Il s’agirait par exemple de mieux informer les passagers lors d’une réservation de vol, ou de mieux les encadrer lorsqu’un incident se produit. A travers ses modifications, le Parlement européen exige en outre que les compagnies aériennes répondent aux questions des passagers "au plus tard dans les deux mois".
Le Parlement européen demande par ailleurs une définition plus précise des "circonstances exceptionnelles" et des "problèmes techniques", indique Georges Bach. L’eurodéputé rapporte également un désaccord entre le Parlement européen d’un côté, le Conseil et la Commission d’un autre, en ce qui concerne les compensations à payer aux passagers en cas de retards. "Les propositions du Conseil et de la Commission vont dans le sens d’une détérioration", a-t-il dit.

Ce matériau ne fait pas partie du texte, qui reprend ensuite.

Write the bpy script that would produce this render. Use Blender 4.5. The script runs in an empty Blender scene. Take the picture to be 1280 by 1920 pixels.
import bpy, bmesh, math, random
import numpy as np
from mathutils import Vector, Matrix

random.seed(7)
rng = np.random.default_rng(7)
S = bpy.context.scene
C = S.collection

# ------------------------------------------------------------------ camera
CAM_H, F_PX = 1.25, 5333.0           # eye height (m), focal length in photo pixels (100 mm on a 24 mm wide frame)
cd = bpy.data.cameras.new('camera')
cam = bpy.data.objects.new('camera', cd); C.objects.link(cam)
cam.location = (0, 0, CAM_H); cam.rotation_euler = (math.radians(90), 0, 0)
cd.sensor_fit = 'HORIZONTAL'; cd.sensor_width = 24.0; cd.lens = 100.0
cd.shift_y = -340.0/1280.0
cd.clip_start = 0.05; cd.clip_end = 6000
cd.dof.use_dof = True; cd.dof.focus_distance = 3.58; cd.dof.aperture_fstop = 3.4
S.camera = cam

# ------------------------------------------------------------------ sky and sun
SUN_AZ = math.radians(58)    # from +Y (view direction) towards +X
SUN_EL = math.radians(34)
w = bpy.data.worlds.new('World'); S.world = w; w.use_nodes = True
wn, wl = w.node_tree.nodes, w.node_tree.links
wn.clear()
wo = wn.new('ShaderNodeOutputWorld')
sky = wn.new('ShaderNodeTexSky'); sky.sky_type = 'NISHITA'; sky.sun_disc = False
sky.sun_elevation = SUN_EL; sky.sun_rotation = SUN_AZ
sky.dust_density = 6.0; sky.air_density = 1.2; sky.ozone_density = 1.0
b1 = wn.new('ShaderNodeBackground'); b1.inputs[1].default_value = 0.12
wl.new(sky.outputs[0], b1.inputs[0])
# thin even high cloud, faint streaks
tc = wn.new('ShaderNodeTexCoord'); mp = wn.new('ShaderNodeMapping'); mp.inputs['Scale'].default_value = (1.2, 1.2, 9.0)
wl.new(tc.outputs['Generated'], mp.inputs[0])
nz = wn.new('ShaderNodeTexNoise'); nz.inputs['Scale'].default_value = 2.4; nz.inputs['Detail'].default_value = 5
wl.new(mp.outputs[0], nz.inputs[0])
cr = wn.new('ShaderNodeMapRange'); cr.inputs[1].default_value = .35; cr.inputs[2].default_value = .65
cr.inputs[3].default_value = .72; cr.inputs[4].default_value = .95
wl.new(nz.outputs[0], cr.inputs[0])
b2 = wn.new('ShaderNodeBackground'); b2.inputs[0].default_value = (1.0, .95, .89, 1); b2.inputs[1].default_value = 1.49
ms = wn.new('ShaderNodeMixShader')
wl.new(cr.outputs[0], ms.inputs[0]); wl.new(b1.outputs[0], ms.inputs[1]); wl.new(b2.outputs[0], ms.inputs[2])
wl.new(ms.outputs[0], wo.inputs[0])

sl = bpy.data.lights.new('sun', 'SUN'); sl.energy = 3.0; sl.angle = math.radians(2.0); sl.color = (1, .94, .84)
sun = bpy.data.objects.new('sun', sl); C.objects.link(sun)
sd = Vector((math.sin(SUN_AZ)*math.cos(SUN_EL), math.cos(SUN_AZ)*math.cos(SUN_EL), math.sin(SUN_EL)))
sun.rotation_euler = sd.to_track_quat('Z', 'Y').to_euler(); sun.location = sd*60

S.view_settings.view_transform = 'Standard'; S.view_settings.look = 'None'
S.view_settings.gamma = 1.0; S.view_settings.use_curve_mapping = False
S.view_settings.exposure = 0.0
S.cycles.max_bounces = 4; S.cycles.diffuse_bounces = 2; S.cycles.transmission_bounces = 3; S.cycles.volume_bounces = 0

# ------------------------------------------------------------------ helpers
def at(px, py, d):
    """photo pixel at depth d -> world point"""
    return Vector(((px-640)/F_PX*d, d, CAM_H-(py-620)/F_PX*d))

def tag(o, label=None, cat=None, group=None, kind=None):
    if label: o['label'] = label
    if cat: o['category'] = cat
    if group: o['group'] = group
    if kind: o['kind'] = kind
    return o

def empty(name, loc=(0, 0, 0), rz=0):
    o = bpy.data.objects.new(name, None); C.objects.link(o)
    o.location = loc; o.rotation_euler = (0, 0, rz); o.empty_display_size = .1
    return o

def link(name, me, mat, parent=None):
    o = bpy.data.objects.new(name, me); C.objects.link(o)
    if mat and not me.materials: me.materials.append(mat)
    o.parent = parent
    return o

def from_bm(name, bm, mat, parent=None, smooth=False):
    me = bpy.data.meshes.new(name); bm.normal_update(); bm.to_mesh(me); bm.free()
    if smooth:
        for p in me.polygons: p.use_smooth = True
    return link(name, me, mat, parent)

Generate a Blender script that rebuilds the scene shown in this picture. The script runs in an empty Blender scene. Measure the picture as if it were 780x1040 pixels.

Une autre pierre d’achoppement est la "no-show-policy" : "si vous réservez un vol ‘aller-retour’, et vous ne prenez pas le ‘vol aller’, vous perdez le droit au ‘vol retour’", explique Georges Bach, tout en indiquant que le Parlement européen veut changer cela.
"Nous aimerions négocier tous ces points avec le Conseil, mais pour pouvoir négocier, il faut un interlocuteur", a conclu l’eurodéputé.
Aux yeux de Georges Bach, il est essentiel de conclure le dossier législatif relatif aux droits des passagers aériens. "Le monde avance, il y a de plus en plus de vols, et de plus en plus d’incidents", souligne l’eurodéputé. "Bien que les gens soient mieux informés, il y a de plus en plus de personnes qui ont affaire à des retards et des annulations", indique-t-il. Ces cas sont souvent tranchés devant les tribunaux nationaux et la Cour de Justice de l’UE, si bien qu’in fine, "ce sont les tribunaux qui tranchent des décisions politiques", a-t-il déploré. Or, à ses yeux, "c’est le législateur qui doit faire la politique, et les cours doivent se limiter à interpréter la législation".